Not true, lowkey13. I have noticed that you go out of your way to blame me, though, when I point out that something is, in fact, re-visiting ground already tread by the edition war.

It's not an unusual reaction. Activists still get blamed for 'making an issue' of something or those subjected to micro-aggressions blamed for 'taking offense,' rather than acknowledging (let alone correcting) the issue or trying to avoid giving offense.
 

Coroc

Hero
I agree with that (and I ban some races altogether if they don't fit the story sometimes). Gender restrictions never impacted our games because most classes are open to all but, speaking of D&D, did you have to deal with canonically "gender-restricted" classes? Like the Witches of Rashemen or Drow Sword Dancers?

Nope, i once had a girl friend who preferred to play male characters sometimes though.

Btw. in most of my campaigns drow are monsters and witches are evil :p
 

Oofta

Legend
When has any D&D art shown women as
Not true, lowkey13. I have noticed that you go out of your way to blame me, though, when I point out that something is, in fact, re-visiting ground already tread by the edition war.

It's not an unusual reaction. Activists still get blamed for 'making an issue' of something or those subjected to micro-aggressions blamed for 'taking offense,' rather than acknowledging (let alone correcting) the issue or trying to avoid giving offense.

But edition wars have absolutely nothing to do with this thread. You keep harping on something that is completely unrelated.

The discussion of how close to reality D&D should be is a completely separate topic.
 


If people want to have their faceless hordes at a no greater than 10 to 1 gender ratio, or whatever, fill your boots!

I guess, people play however they want, but if the settings explicitely says that there is a total absence of gender bias in Faerunian society, I'd expect 50/50 faceless hordes. And if there is 33% elves, 54% humans, 12% dwarf and 1% genasi in a given setting, I try to represent opponent reflecting this diversity when meeting shopkeepers and other NPCs.

(On a related note, how often are faceless mooks in tabletop RPGs depicted as women, anyway?)

I am trying to conciously add women among the mooks in settings where they emphasis equality when players ask for descriptions (sometimes they are very happy with just faceless thugs). It's quite complicated actually because we need to think of ramifications. I must reflect whether Faerun has a tradition of dowry in a political story (I don't see dowries appearing if boys and girls are considered equal in marriage). Whenever the PCs visit an orphanage I must avoid the tendancy to mention more women than men doing child care...
 

Tony Vargas

Legend
Um, so your defense is that you aren't instigating an edition war ....

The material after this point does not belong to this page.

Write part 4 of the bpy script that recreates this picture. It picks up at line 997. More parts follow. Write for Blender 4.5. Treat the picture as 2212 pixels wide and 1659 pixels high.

Is that you're merely barging in on an unrelated threat to point out that people's arguments are "bogus" for an edition war.
That they are old arguments, that were bogus then, and are now, and that folks should stop buying into them just because, at some point, they may have tickled their confirmation bias.

But you are correct; I do blame you for introducing the topic
The realism argument was brought up, just like it had been in the past, and refuted, just like it had been in the past. I just pointed it out.
 

Oofta

Legend
Does any published setting assume 100% equality among humans? Personally I randomize gender (and to a lesser extent race) for my NPCs most of the time.

That doesn't mean I totally ignore the role of gender in society.